Predicting the future in any industry is a complicated affair, but this is particularly true in real estate, says Schalk van der Merwe, franchisee for the Rawson Properties Helderberg Group.

"As real estate agents, we often get asked questions like 'How is the market doing?', "Is now a good time to buy or sell?" and "I read this prediction, what do you think?","says Van der Merwe. "Depending on the agent, the answer to those questions could be 'Everything is great!' or "We're really struggling!'."

That's a fairly dramatic difference in opinion for two agents working in the same industry at the same time, and yet these discrepancies are commonplace, according to Van der Merwe.

"The reason is that many agents base their predictions not on in-depth assessments of the market, but on their own personal experiences at that point in time," he says. "They're thinking about their own commission, their office's performance, the number of mandates they're getting and the frequency of their buyer enquiries. Those elements are certainly important, but they're only one piece of a much larger and more complicated puzzle."

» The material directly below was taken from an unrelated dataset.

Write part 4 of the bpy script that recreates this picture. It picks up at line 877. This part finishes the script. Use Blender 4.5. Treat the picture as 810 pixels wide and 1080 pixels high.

In order to get a more holistic understanding of market trends and direction, Van der Merwe says agents need to look beyond their own front doors' and beyond their own industry.

Five key elements

"In my mind, there are five key elements that can help us figure out the state of the property market," he says. "Those are: jobs, inventory, historic performance, finance and politics."

The job situation, he explains, gives good insight into disposable income. When people are doing well, they're more likely to buy property. When they're struggling to get by, big investments take a back seat. "Take a look at local unemployment levels, and try to assess whether they're getting better or worse. What is wage growth like, and how does that compare to things like inflation?" he says.

As for inventory, Van der Merwe says this demonstrates market activity, and can be the first sign of growth or stagnation periods to come. "The ratio of supply and demand can be quite telling," he says. "How many properties are coming onto the market, and do these match, exceed, or fall short of demand? Fluctuations in this ratio often indicate changes on the way."

Current market performance is not a stand-alone factor, however. Van der Merwe says it must be considered in conjunction with historic performance. "Property is cyclical, so any predictions you make will always be more accurate if you can figure out where in that cycle you are. To do so, an experienced agent will assess market activity over the last decade and compare those trends to what they're experiencing in the present day," he says.

Finance is also important, directly affecting affordability - how easy it is for buyers to secure a favourable home loan. This, Van der Merwe says, ties closely into affordability, which affects potential market growth.

"Politics also affects market growth, but it does so by influencing investor confidence," he says. "Any uncertainty in the direction of current and future leadership can negatively affect buyers' willingness to invest in long-term assets like property."

No crystal ball

While these factors are invaluable in forming an educated opinion on the property market, Van der Merwe stresses the fact that the future remains shrouded in mystery. "We don't have a crystal ball things happen that we can't control and we can't predict," he says, "but a good agent can help you interpret the information that is available to decide on the best course of action for your particular circumstances."

If you're not sure whether your agent is covering all the possible angles, Van der Merwe suggests asking them to explain how they reached their conclusions. "If they don't mention any of the influences above, you may want to take their recommendations with a pinch of salt, or find yourself an agent with a broader outlook."